**EXERCISE DESCRIPTION**: Only the lines from the one containing "The Blender Python" through the end of the material are to be echoed, each exactly as it appears.

···

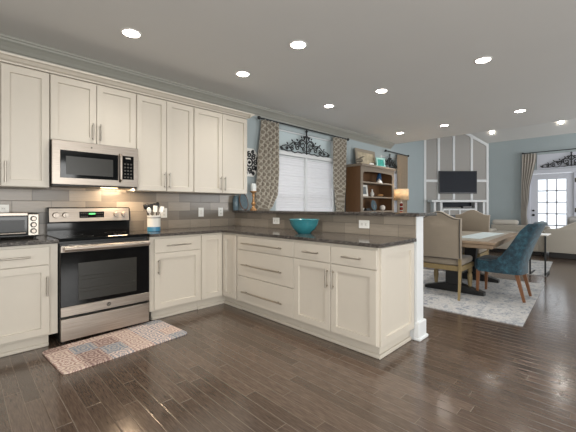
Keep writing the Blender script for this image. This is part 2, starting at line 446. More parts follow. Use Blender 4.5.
# corner cabinet (L)
t = thing('corner_cabinet', 'cream corner base cabinet with a folded pair of doors', 'cabinet', (0, 0, 0))
bm = newbm()
prism(bm, [(-.315, -.61), (0, -.61), (0, -.925), (.595, -.925), (.595, -.012), (-.315, -.012)], 'z', .11, .883)
obj('body', bm, 'cab', t)
bm = newbm(); prism(bm, [(-.315, -.545), (.065, -.545), (.065, -.925), (.595, -.925), (.595, -.02), (-.315, -.02)], 'z', 0, .11)
prism(bm, [(-.315, -.565), (.045, -.565), (.045, -.925), (.065, -.925), (.065, -.545), (-.315, -.545)], 'z', 0, .032)
obj('toe_kick', bm, 'cab', t)
bm = shaker(-.298, -.022, ZB, ZT); bmesh.ops.translate(bm, verts=bm.verts[:], vec=(0, -.61, 0)); obj('door', bm, 'cab', t)
bm = shaker(.634, .9, ZB, ZT)
bmesh.ops.rotate(bm, verts=bm.verts[:], cent=(0, 0, 0), matrix=Matrix.Rotation(-PI/2, 3, 'Z')); obj('door', bm, 'cab', t)
# peninsula cabinets: local x -> world -y, front faces -x
rz = -PI/2
base_cabinet('cream drawer cabinet with three wide drawers in the peninsula', (0, -.925, 0), rz, .907,
    [('drawer', 0, .907, ZM, ZT, (.114, .762, .785, .785)), ('drawer', 0, .907, .412, ZM, (.114, .762, .547, .547)),
     ('drawer', 0, .907, ZB, .412, (.114, .762, .243, .243))], depth=.595)
t = base_cabinet('cream two door cabinet under two small drawers, ending the peninsula', (0, -1.832, 0), rz, .883,
    [('drawer', 0, .44, ZM, ZT, (.135, .315, .785, .785)), ('drawer', .44, .883, ZM, ZT, (.575, .755, .785, .785)),
     ('door', 0, .44, ZB, ZM, (.408, .408, .497, .66)), ('door', .44, .883, ZB, ZM, (.473, .473, .497, .66))], depth=.595, kick_to=(0, .86))
bm = shaker(.02, .593, .112, .875, y=-.02, w=.062)
# panel faces world -y ; parent local: world (x,y) -> local ( -(y+1.832), x )
mt = Matrix(((0, -1, 0, .883), (1, 0, 0, 0), (0, 0, 1, 0), (0, 0, 0, 1)))
bmesh.ops.transform(bm, matrix=mt, verts=bm.verts[:])
obj('end_panel', bm, 'cab', t)
bm = newbm(); box(bm, .86, .878, .045, .595, 0, .032, b=.006); obj('shoe_moulding', bm, 'cab', t)

# worktops
def slab(poly, z0, z1, bev=.004):
    return prism(newbm(), poly, 'z', z0, z1, bev)
tag(obj('worktop', slab([(-2.95, -.648), (-1.672, -.648), (-1.672, -.012), (-2.95, -.012)], .884, .914), 'granite'),
    'dark speckled granite worktop left of the range', 'worktop')
tag(obj('worktop', slab([(-.898, -.648), (-.038, -.648), (-.038, -2.752), (.598, -2.752), (.598, -.012), (-.898, -.012)], .884, .914), 'granite'),
    'dark speckled granite worktop turning the corner onto the peninsula', 'worktop')
tag(obj('bar_top', slab([(.56, -2.79), (.96, -2.79), (.96, -.002), (.56, -.002)], 1.1085, 1.139), 'granite'),
    'raised granite bar top on the half wall', 'bar top')

# wall cabinets
def wall_cabinet(label, x0, x1, z0, doors, z1=2.405):
    t = thing('wall_cabinet', label, 'cabinet', (x0, -.33, 0))
    W = x1-x0
    obj('body', B(.001, W-.001, 0, .328, z0, z1+.012, b=.001), 'cab', t)
    for a, b, hx in doors:
        d = obj('door', shaker(a-x0+G, b-x0-G, z0+.004, z1), 'cab', t)
        if hx is not None:
            bar_handle(d, hx-x0, hx-x0, z0+.035, z0+.215 if z0 < 1.5 else z0+.2, -.02)
    return t
wall_cabinet('cream wall cabinet left of the microwave', -2.37, -1.69, 1.368, [(-2.37, -2.028, None), (-2.028, -1.69, -1.998)])
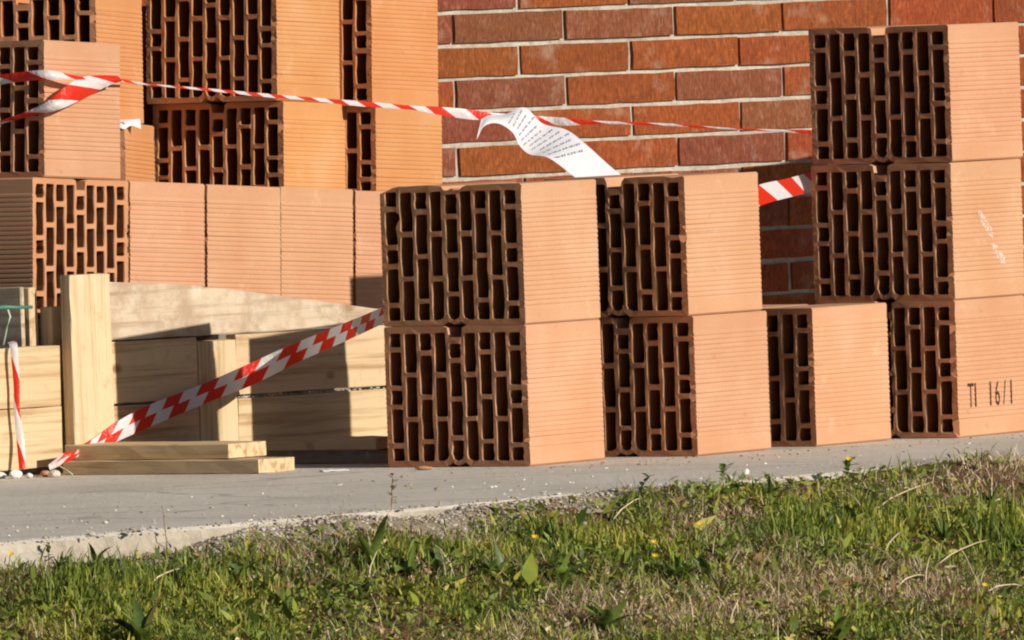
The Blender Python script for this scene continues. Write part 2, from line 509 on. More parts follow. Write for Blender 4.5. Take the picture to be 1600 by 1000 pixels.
for i, me in enumerate(WBM):
    for m in (WB_O, WB_P):
        c_ = me.copy(); c_.materials.append(m); VAR[(i, m.name)] = c_
plum = {(0, -1), (0, 0), (0, 1), (1, -1), (2, 0), (2, 2), (3, 0), (3, 3), (-1, 2), (4, 4), (7, 3)}
count = 0
for k in range(-10, 12):
    ztop = 0.7935 - k * CH
    off = 0.1705 if k % 2 == 0 else 0.047
    for j in range(-5, 8):
        s = off + (j - 1) * CL + JW / 2
        if s < S0 - .1 or s + CL > S1 + .2: continue
        isp = (k, j) in plum if 0 <= k <= 3 else (rnd.random() < .2)
        me = VAR[(rnd.randrange(6), (WB_P if isp else WB_O).name)]
        o = mobj("brick", me, None, wall)
        o.location = (s + rnd.uniform(-.002, .002), rnd.uniform(-.0015, .0015), ztop - (CH - JW) + rnd.uniform(-.001, .001))
        o.rotation_euler = (0, rnd.uniform(-.004, .004), 0)
        count += 1

# ------------------------------------------------------------------ hollow clay blocks
BW, BD, BH = 0.304, 0.241, 0.25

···

**EXPECTED OUTPUT**:
The Blender Python script for this scene continues. Write part 2, from line 509 on. More parts follow. Write for Blender 4.5. Take the picture to be 1600 by 1000 pixels.
for i, me in enumerate(WBM):
    for m in (WB_O, WB_P):
        c_ = me.copy(); c_.materials.append(m); VAR[(i, m.name)] = c_
plum = {(0, -1), (0, 0), (0, 1), (1, -1), (2, 0), (2, 2), (3, 0), (3, 3), (-1, 2), (4, 4), (7, 3)}
count = 0
for k in range(-10, 12):
    ztop = 0.7935 - k * CH
    off = 0.1705 if k % 2 == 0 else 0.047
    for j in range(-5, 8):
        s = off + (j - 1) * CL + JW / 2
        if s < S0 - .1 or s + CL > S1 + .2: continue
        isp = (k, j) in plum if 0 <= k <= 3 else (rnd.random() < .2)
        me = VAR[(rnd.randrange(6), (WB_P if isp else WB_O).name)]
        o = mobj("brick", me, None, wall)
        o.location = (s + rnd.uniform(-.002, .002), rnd.uniform(-.0015, .0015), ztop - (CH - JW) + rnd.uniform(-.001, .001))
        o.rotation_euler = (0, rnd.uniform(-.004, .004), 0)
        count += 1

# ------------------------------------------------------------------ hollow clay blocks
BW, BD, BH = 0.304, 0.241, 0.25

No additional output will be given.